Ways to capture GIS

Capturing GIS data consumes most available time for those that are practitioners of GIS. As such, there are a variety of methods used to enter data into a GIS where it is stored in a digital format. All existing data that has been printed on paper or PET film is able to be digitized or scanned to produce digital data. This would be a good time to define what a digitizer is and does.
A manual digitizer is a modified graphics tablet that uses a special magnetic pen, stylus, or puck that delivers information into a computer to create a digital map. These are rather expensive, however, they are very useful for GIS digitization  (http://www.digitizerzone.com/calcomp-db6.html):

Digitizers can produce vector data as operator trace points, lines, and polygonal boundaries from a map. A scanner is able to scan the results into raster data, which needs to be further processed to produce vector data:

Using survey instruments and a technique called coordinate geometry, the data can be directly entered into a GIS. GPS (global positioning systems) positions can also be collected and imported into GIS software. The current popular approach to data collection allows for field computers to edit live data via wireless connections or offline editing sessions.

The higher availability of lower-cost mapping-grade GIS with the ability of to-the-decimeter accuracy in real time enhances the ability to use field computers to edit the live data as well as positions collected by laser rangefinders. The advantage of using this technique is that it eliminates most of the postprocessing, importation, and updating of the data in the office after fieldwork.

More and more new technologies are being developed that allow users to create maps and conduct analysis in the field directly, which makes projects and mapping more efficient and accurate. Remote sensor data is an important if not critical role in data collection, which consists of sensors attached to a platform.

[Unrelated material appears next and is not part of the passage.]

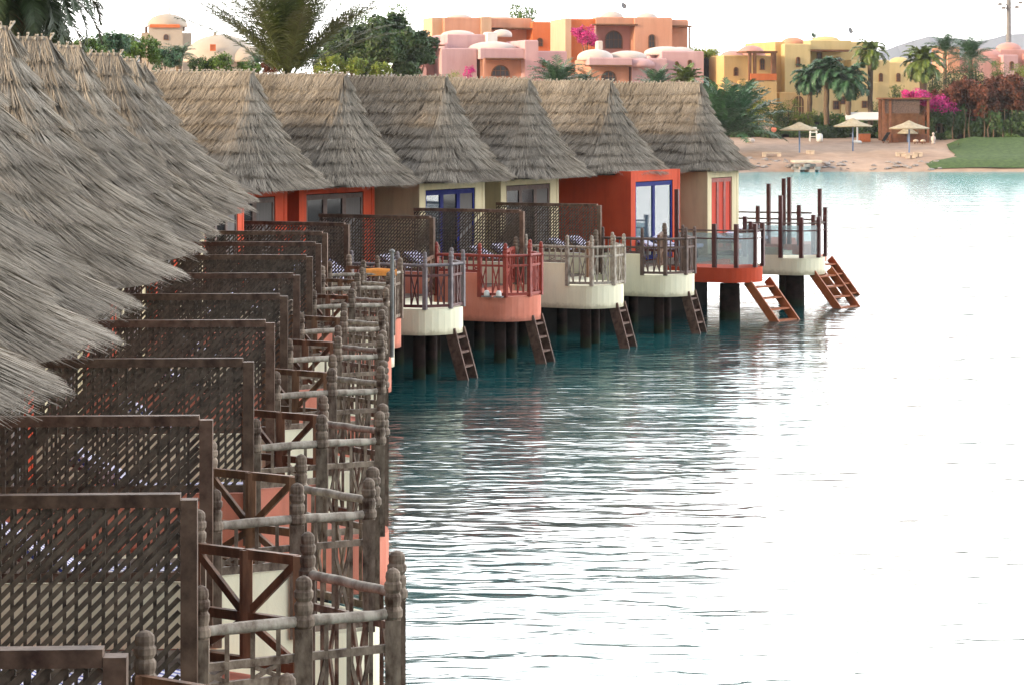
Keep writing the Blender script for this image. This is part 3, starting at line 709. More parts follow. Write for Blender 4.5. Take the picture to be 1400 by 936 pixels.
def tree(px, py, rpx, d, m, label, name='leafy_tree', n=5000, leaf=None, flat=1., grp='trees behind the chalets', seed=None, zg=None, cat='tree'):
    c = at(px, py, d); r = rpx*d/F; seed = seed or abs(int(px*7+py))+1
    zg = land(c.x, d) if zg is None else zg
    r_ = random.Random(seed); e = empty(name, (c.x, d, zg), 0, label, cat, grp); h = c.z-zg
    bl = [((0,0,h), r*.72, r*.72*flat)]
    for k in range(9):
        a = r_.uniform(0,6.28); q = r*r_.uniform(.45,.8)
        bl.append(((math.cos(a)*q, math.sin(a)*q*.8, h+r_.uniform(-.75,.6)*r*flat), r*r_.uniform(.28,.48), r*r_.uniform(.25,.42)*flat))
    if cat in ('shrub','bush','bougainvillea') or name == 'undergrowth':      # these are leafy down to the ground
        zz = h-r*.5
        while zz > r*.3 and (h-zz) < r*2.6 and m != 'magenta':
            for k in range(3): bl.append(((r_.uniform(-.5,.5)*r, r_.uniform(-.4,.4)*r, zz), r*.5, r*.5))
            zz -= r*.6
        n = int(n*1.6)
    link('crown', leaf_crown('crown', bl, n, leaf or max(.06, r*.06), seed, m), e)
    link('trunk', trunk_mb(max(h,.6), max(.06,r*.07), [(b[0],b[1]) for b in bl[1:6]], seed).mesh('trunk','trunk'), e)
    return e
def frond_arrays(base, az, el0, L, droop, nl, lw, ll, g):
    """curved rachis with leaflets on both sides; returns vertex quads"""
    pts = []; p = np.array(base, float); el = el0; n = 12
    for i in range(n+1):
        pts.append(p.copy()); dv = np.array([math.cos(az)*math.cos(el), math.sin(az)*math.cos(el), math.sin(el)]); p = p+dv*L/n; el -= droop/n*(.4+1.2*i/n)
    pts = np.array(pts); out = []; side = np.array([-math.sin(az), math.cos(az), 0])
    for i in range(n):                                # rachis ribbon
        w = lw*1.2*(1-i/n)+.006
        out.append([pts[i]-side*w, pts[i]+side*w, pts[i+1]+side*w*.8, pts[i+1]-side*w*.8])
    for k in range(nl):
        t = .12+.88*(k+.5)/nl; f = t*n; i = min(int(f), n-1); q = pts[i]+(pts[i+1]-pts[i])*(f-i); tg = pts[i+1]-pts[i]; tg /= np.linalg.norm(tg); up = np.cross(side, tg); up = up if up[2] > 0 else -up
        l = ll*math.sin(math.pi*min(1,.12+.85*t))**.7*g.uniform(.8,1.1)
        for s in (-1, 1):
            dv = side*s*.75+tg*.65+up*g.uniform(-.05,.45); dv /= np.linalg.norm(dv); tip = q+dv*l-np.array([0,0,l*.22]); mid = q+dv*l*.5
            wv = tg*lw*.9
            out.append([q-wv, q+wv, mid+wv*1.1, mid-wv*1.1]); out.append([mid-wv*1.1, mid+wv*1.1, tip+wv*.15, tip-wv*.15])
    return out
def palm(px, py, rpx, d, m, label, n=26, llf=.30, up=.2, droop=1.7, zg=None, grp='palm trees', trunk_r=.2, seed=None, nl=26, lw=None, h_skirt=False, name='palm_tree', elr=(.0,1.35)):
    c = at(px, py, d); L = rpx*d/F; seed = seed or abs(int(px*3+py))+1; g = np.random.default_rng(seed)
    zg = land(c.x, d) if zg is None else zg
    e = empty(name, (c.x, d, zg), 0, label, 'palm', grp); h = c.z-zg
    quads = []
    for k in range(n):
        az = 2.4*k+g.uniform(-.3,.3); el = elr[0]+(elr[1]-elr[0])*(k+.5)/n+g.uniform(-.12,.12)
        quads += frond_arrays((0,0,h), az, el, L*g.uniform(.85,1.1), droop*g.uniform(.7,1.15), nl, lw or L*.012, L*llf, g)
    V = np.array(quads).reshape(-1,3); Q = np.arange(len(quads))[:,None]*4+np.array([[0,1,2,3]])
    t = np.repeat(g.uniform(.65,1.35,(len(quads),1))*np.array([[1.05,1,.9]]),4,0); t = np.concatenate([t,np.ones((len(t),1))],1)
    link('crown', npmesh('crown', V, Q, t, m), e)
    pts = [(0,0,-.8)]; rr = [trunk_r*1.3]; k = 9
    for i in range(1, k+1): pts.append((.03*math.sin(i*1.3), .02*i/k, h*i/k)); rr.append(trunk_r*(1.0+.12*(i%2)) if i < k else trunk_r*1.5)
    link('trunk', MB().tube(pts, rr, 9).mesh('trunk','trunk'), e)
    return e

# ------------------------------------------------------------------ houses
class House:
    def __init__(s, x0, d, phi, label, name='house', cat='house', grp=None):
        s.x0 = x0; s.d = d; s.phi = R(phi); X = (x0-CX)*d/F; s.zg = land(X, d)
        s.e = empty(name, (X, d, s.zg), s.phi, label, cat, grp); s.X = X
    def lx(s, px, ly=0):         # photo x -> local x for a point ly metres back
        t = (px-CX)/F; c, n = math.cos(s.phi), math.sin(s.phi)
        # X + lx*c - ly*n = t*(d + lx*n + ly*c)
        return (t*(s.d+ly*c)-s.X+ly*n)/(c-t*n)
    def lz(s, py, lx=0, ly=0):
        dd = s.d+lx*math.sin(s.phi)+ly*math.cos(s.phi); return HC-(py-HY)*dd/F-s.zg
    def vol(s, x0, x1, yt, m, yb=None, ly=0, dep=8, name='wall', bev=.12, parent=None):
        a, b = s.lx(x0, ly), s.lx(x1, ly); zt = s.lz(yt, (a+b)/2, ly); zb = -1.5 if yb is None else s.lz(yb, (a+b)/2, ly)
        mb = MB(); e = bev
        mb.box((a, ly, zb), (b, ly+dep, zt-e))
        vs = [(a,ly,zt-e),(b,ly,zt-e),(b,ly+dep,zt-e),(a,ly+dep,zt-e),(a+e,ly+e,zt),(b-e,ly+e,zt),(b-e,ly+dep-e,zt),(a+e,ly+dep-e,zt)]
        mb.add(vs, [(4,5,6,7),(0,1,5,4),(1,2,6,5),(2,3,7,6),(3,0,4,7)])
        o = link(name, mb.mesh(name, m), parent or s.e); s.last = (a,b,ly,zt,dep); return o
    def dome(s, xc, ybase, rpx, ytop, ly, m='dome', parent=None, name='dome'):
        a = s.lx(xc, ly); z = s.lz(ybase, a, ly); r = rpx*s.d/F; h = s.lz(ytop, a, ly)-z
        pr = [(r*math.cos(t), h*math.sin(t)) for t in [i*math.pi/2/8 for i in range(9)]]; pr[-1] = (.02, h)
        pr = [(r, -.3)]+pr
        return link(name, MB().lathe((a, ly+r*.9, z), pr, 24).mesh(name, m), parent or s.e)
    def window(s, xc, yb, wpx, yt, ly, arch=True, frame='beam', glass='pane', name='window'):
        a = s.lx(xc, ly); w = wpx*s.d/F/2; z0 = s.lz(yb, a, ly); z1 = s.lz(yt, a, ly)
        def outl(w, z0, z1):
            if not arch: return [(-w,z0),(w,z0),(w,z1),(-w,z1)]
            sp = max(z0+.1, z1-w); rise = z1-sp; return [(-w,z0),(w,z0)]+[(w*math.cos(t), sp+rise*math.sin(t)) for t in [math.pi*i/10 for i in range(11)]]
        fr = MB(); o1 = outl(w, z0, z1); o2 = outl(w-.12, z0+.1, z1-.12); n = len(o1)
        vs = [(a+x, ly-.12, z) for x,z in o1]+[(a+x, ly-.12, z) for x,z in o2]+[(a+x, ly+.02, z) for x,z in o1]+[(a+x, ly-.03, z) for x,z in o2]
        fr.add(vs, [(i,(i+1)%n,n+(i+1)%n,n+i) for i in range(n)]+[((i+1)%n,i,2*n+i,2*n+(i+1)%n) for i in range(n)]+[(n+i,n+(i+1)%n,3*n+(i+1)%n,3*n+i) for i in range(n)])
        for k in (-1,0,1) if wpx > 14 else (0,): fr.box((a+k*w*.5-.03, ly-.09, z0+.1), (a+k*w*.5+.03, ly-.05, z1-.3*abs(k)-.12))
        fr.box((a-w+.1, ly-.088, (z0+z1)/2-.03), (a+w-.1, ly-.052, (z0+z1)/2+.03))
        f = link(name, fr.mesh(name, frame), s.e)
        p = MB(); p.add([(a+x, ly-.035, z) for x,z in o2], [tuple(range(n))]); link('pane', p.mesh('pane', glass), f); return f
    def post(s, xc, yb, yt, ly, m='beam', w=.18, name='post'):
        a = s.lx(xc, ly); return link(name, MB().box((a-w/2, ly-w/2, s.lz(yb,a,ly)), (a+w/2, ly+w/2, s.lz(yt,a,ly))).mesh(name, m), s.e)
    def slab(s, x0, x1, yt, yb, ly, dep, m='beam', name='canopy'):
        a, b = s.lx(x0, ly), s.lx(x1, ly); return link(name, MB().box((a, ly, s.lz(yb,(a+b)/2,ly)), (b, ly+dep, s.lz(yt,(a+b)/2,ly))).mesh(name, m), s.e)
    def dish(s, xc, yc, rpx, yb, ly, ang=.5):
        a = s.lx(xc, ly); z = s.lz(yc, a, ly); r = rpx*s.d/F; mb = MB()
        nrm = Vector((.35,-1,.45)).normalized(); u = nrm.cross(Vector((0,0,1))).normalized(); v = u.cross(nrm); c = Vector((a,ly,z)); vs = []
        for i, q in enumerate((.02,.35,.7,1)):
            for k in range(16): vs.append(c+(u*math.cos(k*math.pi/8)+v*math.sin(k*math.pi/8))*r*q-nrm*(.35*r*(1-q*q)))
        mb.add(vs, [(i*16+k, i*16+(k+1)%16, (i+1)*16+(k+1)%16, (i+1)*16+k) for i in range(3) for k in range(16)], True)
        mb.bar(c-nrm*.35*r, (a, ly+.1, s.lz(yb,a,ly)), .09); mb.bar(c-v*r*.9, c+nrm*r*.7, .05)
        link('satellite_dish', mb.mesh('satellite_dish','steel'), s.e)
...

These sensors include cameras, digital scanners, and lidar, and the platforms usually consist of aircraft and satellites.

In the mid 1990s, England created a kite and balloon hybrid called HeliKites. They pioneered the use of compact digital cameras as geoinformation systems for aerial GIS data collection. Aircraft measurement software is accurate to 0.4 mm and is able to link the photographs with the measurements to the ground. The advantage of using HeliKites is that they can be used over towns, railways, and roads, where UAVs (unmanned aerial vehicles) are banned from usage. Miniature UAVs such as drones have recently been used for aerial data collection. Most digital data is collected from aerial photographs currently.

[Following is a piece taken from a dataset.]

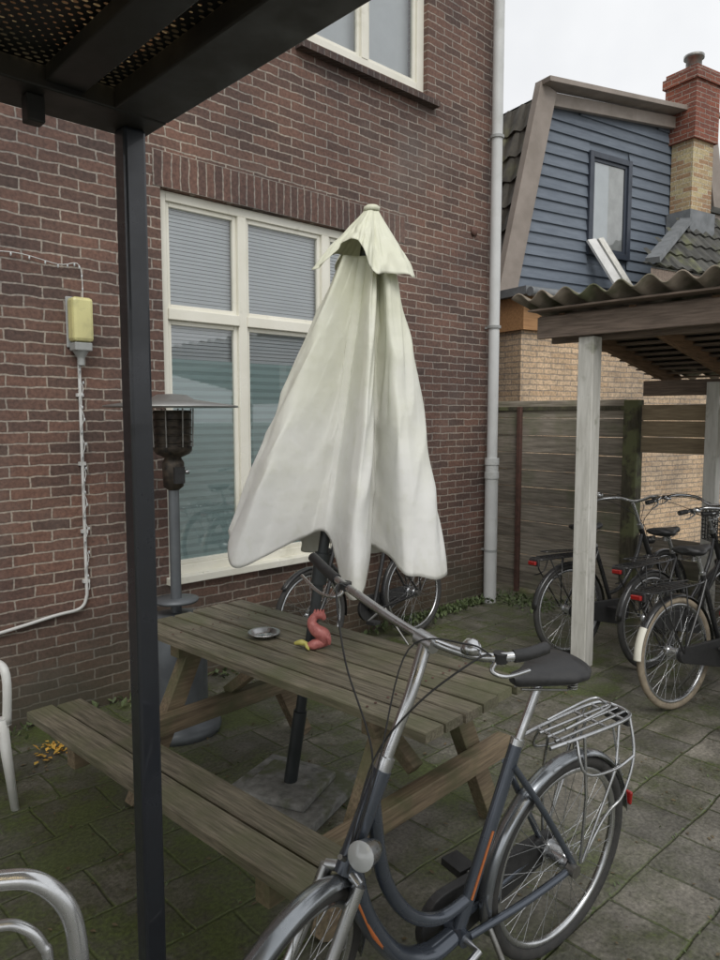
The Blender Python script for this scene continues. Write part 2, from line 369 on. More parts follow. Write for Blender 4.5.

There are soft copy workstations that are used to digitize features from stereo pairs of digital photographs. The stereo pairs of digital photographs allow for data to be captured in both two and three dimensions. Elevation is measured using principles of photogrammetry. If analog aerial photos are used, they must be scanned before they can be entered into a soft copy workstation, however, if a high-quality digital camera is used, then this step can be skipped.

Remote sensing from satellites is another important source used for spatial data. Satellites use different sensor packages to measure the reflectance from parts of the electromagnetic spectrum and/or radio waves. Remote sensing from satellites collects raster data that is further processed with different frequency bands; this allows for better identification of objects and areas of interest.

No matter the source of captured data, it is important to consider if the data is captured with relative or absolute accuracy. Choosing between relative or absolute accuracy influences how the information is interpreted and the direct cost to capture the data.

After the data has been entered into a GIS, the data usually requires editing. The editing ensures that errors can be removed or designates which portions of the data need to be further processed. Scanned maps may have blemishes on the source map that may need to be removed from the raster image. Vector data has to be made topologically correct before usage with advanced analysis.